Bäcker für Spätaufsteher
„Ich möchte die Rolle als Nahversorger bei mir im Grätzel einnehmen“, sagt Thomann. Er wird hier aus Biomehl vorrangig Sauerteigbrot machen, mit selbst gezüchteten Hefen auch eine Art Baguette und Süßes. Außerdem soll es ein paar zusätzliche Produkte geben wie ein paar gute Käsesorten und neben dem obligatorischen Kaffee auch ein Weinregal. „Wo man gegebenenfalls auch ein Glas vor Ort trinken kann.“Das mit dem Wein – und die Tatsache, dass Thomann anders als die klassischen Bäcker auf den Nachmittag setzt und nicht auf den frühen Morgen, er hat dafür bis in den Abend hinein geöffnet – hat er mit einem zweiten neuen Bäcker gemeinsam, der im November ein Pop-up in der Linken Wienzeile gestartet hat: Ährensache. Auch hier wird zumindest unter der Woche erst am Nachmittag aufgesperrt. Auch hier gibt es Wein (und einige andere Sachen) zum Brot.
Fixer Standort gesucht
In dem Lokal in poppigen Farben und dem einprägsamen Slogan „Brot ist sexy by Ährensache“(und wieder ein Wortspiel!) trifft man auf Alexander Seibold. Er ist tatsächlich gelernter Bäcker, hat allerdings in den vergangenen zehn Jahren als Küchenchef gearbeitet, zuletzt in Toni Mörwalds Palazzo. Nun macht er mit seiner Frau gemeinsam wieder Brot: bio oder biodynamisch, Sauerteig, 36 Stunden Teigruhe. Bestseller ist derzeit der Strawanzer, ein Weizenmischbrot mit französischem Touch. Gebacken wird das Brot vorläufig in einer Backstube im burgenländischen Kittsee – das könnte sich aber ändern.

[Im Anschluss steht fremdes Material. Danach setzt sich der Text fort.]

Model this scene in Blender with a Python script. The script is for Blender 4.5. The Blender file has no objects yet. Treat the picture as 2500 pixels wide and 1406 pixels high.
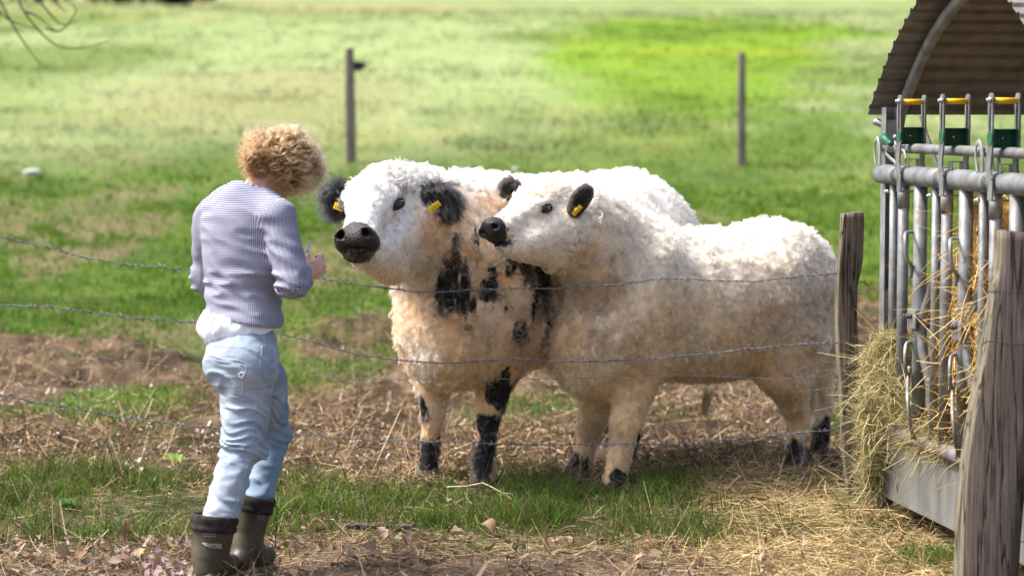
import bpy, math, random
import numpy as np
from mathutils import Vector, Matrix

random.seed(7)
RNG = np.random.default_rng(7)
SC = bpy.context.scene
COL = SC.collection

# ------------------------------------------------------------------ camera, sky, sun, exposure
CAM_H = 1.62
PITCH = math.radians(4.15)
LENS = 85.0
FPX = LENS / 36.0 * 2500.0
cam_data = bpy.data.cameras.new("camera")
cam_data.lens = LENS
cam_data.sensor_width = 36.0
cam_data.clip_start = 0.1
cam_data.clip_end = 3000.0
cam_data.dof.use_dof = True
cam_data.dof.focus_distance = 9.35
cam_data.dof.aperture_fstop = 2.3
cam = bpy.data.objects.new("camera", cam_data)
cam.location = (0, 0, CAM_H)
cam.rotation_euler = (math.radians(90) - PITCH, 0, 0)
COL.objects.link(cam)
SC.camera = cam

SUN_DIR = Vector((-0.62, 0.02, 0.95)).normalized()      # towards the sun: behind the herd, to the left
world = bpy.data.worlds.new("World")
SC.world = world
world.use_nodes = True
wn = world.node_tree
bg = wn.nodes["Background"]
sky = wn.nodes.new("ShaderNodeTexSky")
sky.sky_type = 'NISHITA'
sky.sun_disc = False
sky.sun_elevation = math.asin(SUN_DIR.z)
sky.sun_rotation = math.atan2(SUN_DIR.x, SUN_DIR.y)
sky.air_density = 1.0
sky.dust_density = 6.0
sky.ozone_density = 1.0
wn.links.new(sky.outputs[0], bg.inputs[0])
bg.inputs[1].default_value = 0.15
sun_data = bpy.data.lights.new("sun", 'SUN')
sun_data.energy = 3.3
sun_data.angle = math.radians(8.0)
sun_data.color = (1.0, 0.95, 0.87)
sun = bpy.data.objects.new("sun", sun_data)
sun.rotation_euler = SUN_DIR.to_track_quat('Z', 'Y').to_euler()
sun.location = (-20, 14, 30)
COL.objects.link(sun)
SC.view_settings.view_transform = 'Standard'
SC.view_settings.look = 'None'
SC.view_settings.gamma = 1.0
SC.view_settings.use_curve_mapping = False
SC.view_settings.exposure = 1.1
SC.render.engine = 'CYCLES'
SC.cycles.use_denoising = True
SC.cycles.max_bounces = 10
SC.cycles.diffuse_bounces = 4
SC.cycles.glossy_bounces = 8
SC.cycles.transmission_bounces = 10
SC.cycles.transparent_max_bounces = 6
SC.cycles.sample_clamp_indirect = 6.0

# ------------------------------------------------------------------ helpers
_cp, _sp = math.cos(PITCH), math.sin(PITCH)
def W(px, py, Y):
    """world point that lies at depth Y on the sight line through pixel (px, py) of the photograph"""
    dx = (px - 1250.0) / FPX
    dy = (703.0 - py) / FPX
    d = np.array([dx, _cp + dy * _sp, -_sp + dy * _cp])
    d *= Y / d[1]
    return np.array([d[0], Y, CAM_H + d[2]])

def PX(p):
    p = np.asarray(p, dtype=np.float64)
    v = p - np.array([0, 0, CAM_H])
    fwd = v[..., 1] * _cp - v[..., 2] * _sp
    up = v[..., 1] * _sp + v[..., 2] * _cp
    return 1250 + v[..., 0] / fwd * FPX, 703 - up / fwd * FPX

def _hash(ix, iy, iz, seed):
    h = (ix.astype(np.int64) * 374761393 + iy.astype(np.int64) * 668265263 + iz.astype(np.int64) * 2147483647 + seed * 1274126177) & 0xFFFFFFFF
    h = ((h ^ (h >> 13)) * 1274126177) & 0xFFFFFFFF
    h = h ^ (h >> 16)
    return (h & 0xFFFF).astype(np.float32) / 32767.5 - 1.0

def vnoise(p, seed=0):
    p = np.asarray(p, dtype=np.float32)
    i = np.floor(p).astype(np.int64)
    f = p - i
    f = f * f * (3 - 2 * f)
    r = 0
    for a in (0, 1):
        wa = f[..., 0] if a else 1 - f[..., 0]
        for b in (0, 1):
            wb = f[..., 1] if b else 1 - f[..., 1]
            for c in (0, 1):
                wc = f[..., 2] if c else 1 - f[..., 2]
                r = r + wa * wb * wc * _hash(i[..., 0] + a, i[..., 1] + b, i[..., 2] + c, seed)
    return r

def fbm(p, seed=0, octaves=3):
    p = np.asarray(p, dtype=np.float32)
    r, a = 0, 1.0
    for o in range(octaves):
        r = r + a * vnoise(p * (2.03 ** o), seed + 17 * o)
        a *= 0.5
    return r

def sstep(a, b, x):
    t = np.clip((x - a) / (b - a), 0, 1)
    return t * t * (3 - 2 * t)

def lerp(a, b, t):
    return a + (b - a) * t

def norm(v):
    v = np.asarray(v, dtype=np.float64)
    return v / (np.linalg.norm(v, axis=-1, keepdims=True) + 1e-12)

# ---- objects
def empty(name, loc, label=None, category=None, group=None, rz=0.0):
    o = bpy.data.objects.new(name, None)
    o.empty_display_size = 0.1
    o.location = tuple(float(c) for c in loc)
    o.rotation_euler = (0, 0, rz)
    COL.objects.link(o)
    return tag(o, label, category, group)

def tag(o, label=None, category=None, group=None, kind=None):
    if label: o["label"] = label
    if category: o["category"] = category
    if group: o["group"] = group
    if kind: o["kind"] = kind
    return o

def world_loc(o):
    l = Vector((0, 0, 0))
    while o is not None:
        l += o.location
        o = o.parent
    return np.array(l)

def link(name, data, mat=None, parent=None, origin=None):
    """every mesh is made in world coordinates; ORIGIN or the parent's place becomes its own"""
    o = bpy.data.objects.new(name, data)
    if mat is not None and hasattr(data, "materials") and len(data.materials) == 0:
        data.materials.append(mat)
    COL.objects.link(o)
    if parent is not None:
        o.parent = parent
        off = world_loc(parent)
        if origin is not None:
            o.location = Vector(tuple(np.asarray(origin, dtype=float) - off))
            off = np.asarray(origin, dtype=float)
    else:
        off = np.asarray(origin, dtype=float) if origin is not None else np.zeros(3)
        o.location = Vector(tuple(off))
    if np.any(off != 0):
        if isinstance(data, bpy.types.Mesh):
            data.transform(Matrix.Translation(Vector(tuple(-off))))
        else:
            a = data.attributes["position"].data
            v = np.empty(len(a) * 3, dtype=np.float32)
            a.foreach_get("vector", v)
            v = v.reshape(-1, 3) - off.astype(np.float32)
            a.foreach_set("vector", v.ravel())
    return o

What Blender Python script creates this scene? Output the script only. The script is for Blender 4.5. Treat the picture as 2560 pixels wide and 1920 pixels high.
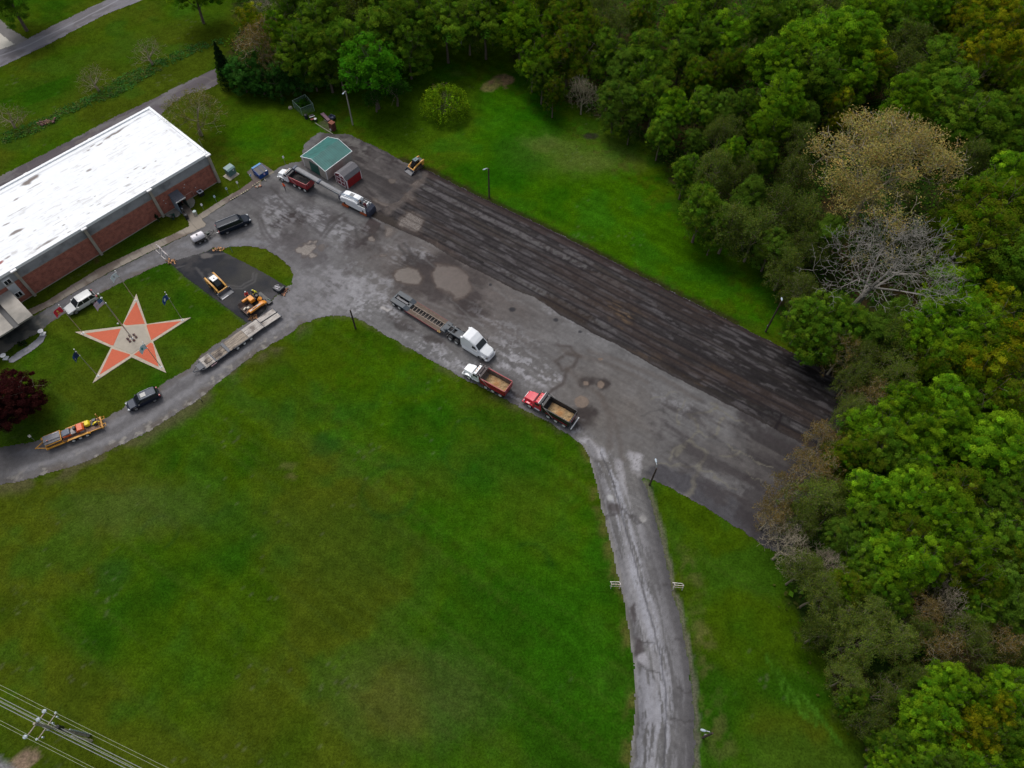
import bpy, math, random
import numpy as np
from math import radians, sin, cos, pi
from mathutils import Vector, Matrix
for o in list(bpy.data.objects): bpy.data.objects.remove(o)
S = bpy.context.scene
COL = S.collection
# ---------------------------------------------------------------- camera, sky, sun, exposure
FPX, TH, RO, H = 1790.0, radians(58.2), radians(1.1), 90.0
cd = bpy.data.cameras.new("camera"); cam = bpy.data.objects.new("camera", cd); COL.objects.link(cam)
cd.sensor_width = 36.0; cd.lens = FPX / 2560 * 36; cd.clip_start = 1; cd.clip_end = 3000
Xa = Vector((1, 0, 0)); Ua = Vector((0, sin(TH), cos(TH))); Fa = Vector((0, cos(TH), -sin(TH)))
Rr = Xa * cos(RO) + Ua * sin(RO); Uu = -Xa * sin(RO) + Ua * cos(RO)
M = Matrix((Rr, Uu, -Fa)).transposed().to_4x4(); M.translation = Vector((0, 0, H))
cam.matrix_world = M
S.camera = cam
SUN_EL, SUN_AZ = radians(58), radians(-35)
w = bpy.data.worlds.new("World"); S.world = w; w.use_nodes = True
nt = w.node_tree; bg = nt.nodes["Background"]
sk = nt.nodes.new("ShaderNodeTexSky"); sk.sky_type = 'NISHITA'; sk.sun_disc = False
sk.sun_elevation = SUN_EL; sk.sun_rotation = SUN_AZ; sk.dust_density = 4.0; sk.air_density = 1.0; sk.ozone_density = 1.0
hs = nt.nodes.new("ShaderNodeHueSaturation"); hs.inputs['Saturation'].default_value = 0.42
nt.links.new(sk.outputs[0], hs.inputs['Color']); nt.links.new(hs.outputs[0], bg.inputs[0]); bg.inputs[1].default_value = 0.115
sl = bpy.data.lights.new("sun", 'SUN'); sl.energy = 1.1; sl.angle = radians(24); sl.color = (1, .97, .93)
so = bpy.data.objects.new("sun", sl); COL.objects.link(so)
sd = Vector((sin(SUN_AZ) * cos(SUN_EL), cos(SUN_AZ) * cos(SUN_EL), sin(SUN_EL)))
so.rotation_euler = sd.to_track_quat('Z', 'Y').to_euler(); so.location = (0, 0, 60)
S.view_settings.view_transform = 'Standard'; S.view_settings.look = 'None'
S.view_settings.exposure = 0.3; S.view_settings.gamma = 1.0
S.render.engine = 'CYCLES'
# ---------------------------------------------------------------- helpers
def P(u, v, z=0.0):
    "photo position (2560x1920) -> point of the scene lying at height z"
    x = (u - 1280) / FPX; y = -(v - 960) / FPX
    x, y = cos(RO) * x - sin(RO) * y, sin(RO) * x + cos(RO) * y
    d = Vector((x, y * sin(TH) + cos(TH), y * cos(TH) - sin(TH)))
    t = (z - H) / d.z
    return Vector((d.x * t, d.y * t, z))
def Pxy(pts, z=0.0):
    return [tuple(P(u, v, z)[:2]) for u, v in pts]
def crop(x0, y0, s, pts):
    return [(x0 + x / s, y0 + y / s) for x, y in pts]
def view(pts): return [(x * 1.15732, y * 1.15732) for x, y in pts]

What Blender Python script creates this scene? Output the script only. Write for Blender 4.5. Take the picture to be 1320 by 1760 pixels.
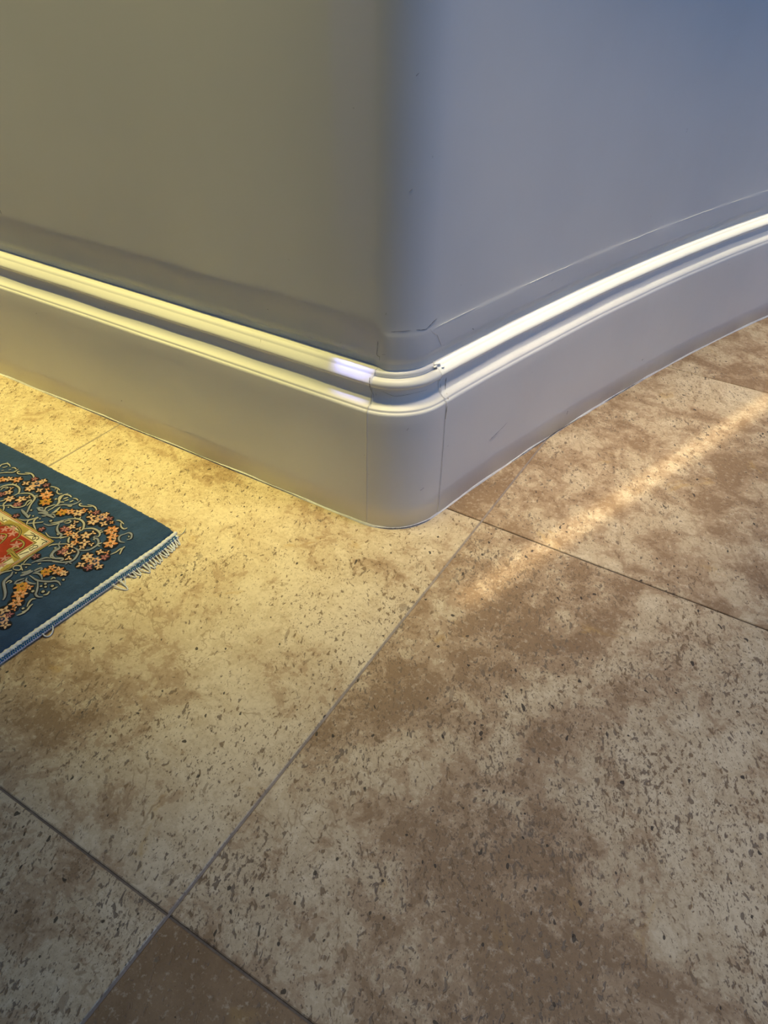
import bpy, math, random
from mathutils import Vector, Matrix, noise
random.seed(7)
for o in list(bpy.data.objects): bpy.data.objects.remove(o)
scene = bpy.context.scene
COL = scene.collection
rad = math.radians

# ------------------------------------------------------------------ camera
CAM_H = 0.485
def make_camera():
    cam = bpy.data.cameras.new('camera'); o = bpy.data.objects.new('camera', cam); COL.objects.link(o)
    p, r = rad(39.11), rad(1.375)
    fw = Vector((0, math.cos(p), -math.sin(p))); up0 = Vector((0, math.sin(p), math.cos(p))); ri0 = Vector((1, 0, 0))
    ri = ri0*math.cos(r) + up0*math.sin(r); up = -ri0*math.sin(r) + up0*math.cos(r)
    m = Matrix((ri, up, -fw)).transposed().to_4x4(); m.translation = Vector((0, 0, CAM_H))
    o.matrix_world = m
    cam.sensor_fit = 'HORIZONTAL'; cam.sensor_width = 36.0; cam.lens = 1246.25*36/1320
    cam.clip_start = 0.02
    scene.camera = o
make_camera()

# ------------------------------------------------------------------ light
scene.view_settings.view_transform = 'Standard'; scene.view_settings.look = 'None'
scene.view_settings.exposure = 0.0; scene.view_settings.gamma = 1.0
scene.view_settings.use_curve_mapping = False
world = bpy.data.worlds.new('room_ambience'); scene.world = world; world.use_nodes = True
bg = world.node_tree.nodes['Background']; bg.inputs[0].default_value = (0.45, 0.64, 1.0, 1); bg.inputs[1].default_value = 0.168

def area(name, loc, xdir, size, size_y, power, color, spread, aim=(0, 0, -1)):
    l = bpy.data.lights.new(name, 'AREA'); l.shape = 'RECTANGLE'; l.size = size; l.size_y = size_y
    l.energy = power; l.color = color; l.spread = rad(spread)
    o = bpy.data.objects.new(name, l); COL.objects.link(o)
    z = -Vector(aim).normalized(); x = Vector(xdir).normalized(); x = (x - z*x.dot(z)).normalized(); y = z.cross(x)
    m = Matrix((x, y, z)).transposed().to_4x4(); m.translation = Vector(loc); o.matrix_world = m
    return o
# two LED channels overhead, each running beside one wall; they stop short of the corner
LED_Z = 0.80
UL = Vector((math.cos(rad(-30.5)), math.sin(rad(-30.5)), 0)); NL = Vector((UL.y, -UL.x, 0))
UR = Vector((math.cos(rad(41.5)), math.sin(rad(41.5)), 0))
def led(name, end, d, length, z, *a): return area(name, Vector((end[0], end[1], z)) + d*length/2, d, length, *a)
led('led_strip_yellow', (-0.060, 0.521), -UL, 1.8, 1.10, 0.012, 2.75, (1.0, 0.84, 0.25), 33)
led('led_strip_yellow_glow', (0.035, 0.446), -UL, 1.8, 1.25, 0.012, 0.95, (1.0, 0.82, 0.28), 130)
led('ledge_fill_yellow', (-0.062, 0.6175), -UL, 1.8, LED_Z, 0.003, 0.013, (1.0, 0.88, 0.36), 2)  # added narrow fill, brightens the left ledge and ends the yellow sharply
led('led_strip_warm', (0.085, 0.53), UR, 1.8, LED_Z, 0.012, 1.25, (1.0, 0.82, 0.56), 36)
led('led_strip_warm_lens', (0.075, 0.468), UR, 1.8, LED_Z, 0.006, 0.115, (1.0, 0.86, 0.60), 3)
# added warm fill brightening the right ledge: short straight lengths along the curve
for k in range(7):
    x0, x1 = 0.055+.09*k, 0.055+.09*(k+1)
    q0, q1 = (Vector((x-.0101, .53414+1.14178*x-.29874*x*x+.0098, LED_Z)) for x in (x0, x1))
    area('ledge_fill_warm', (q0+q1)/2, q1-q0, (q1-q0).length, .003, 0.0078, (1.0, 0.89, 0.58), 2)
def spotlight(name, loc, aim, power, color, angle, radius, blend=1.0):
    l = bpy.data.lights.new(name, 'SPOT'); l.energy = power; l.color = color; l.spot_size = rad(angle); l.spot_blend = blend; l.shadow_soft_size = radius
    o = bpy.data.objects.new(name, l); COL.objects.link(o); o.location = loc
    o.rotation_euler = (Vector(aim)-Vector(loc)).to_track_quat('-Z', 'Y').to_euler()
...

Nachdem sich das Pop-up – das noch bis Ende März läuft – bisher bewährt hat, ist Seibold auf der Suche nach einem fixen Standort in der Gegend: „Der Bedarf ist absolut da. Ich hab hier nur aufgesperrt, die Leute sind gekommen und haben gesagt : ,So super, dass man das hier kaufen kann.‘“Wie man es als Bäcker schaffen könne? „Man muss auch Marketing machen“, sagt Seibold. „Man muss super Qualität bieten und auch mutig genug sein, den Wert des Produkts rauszustellen.“Seibold kann sich vorstellen, in Zukunft auch bestehende Bäcker dahingehend zu beraten: Marketing, Vermarktung, Zusatzprodukte fürs Sortiment. Oder sogar ein Franchisekonzept aufzuziehen.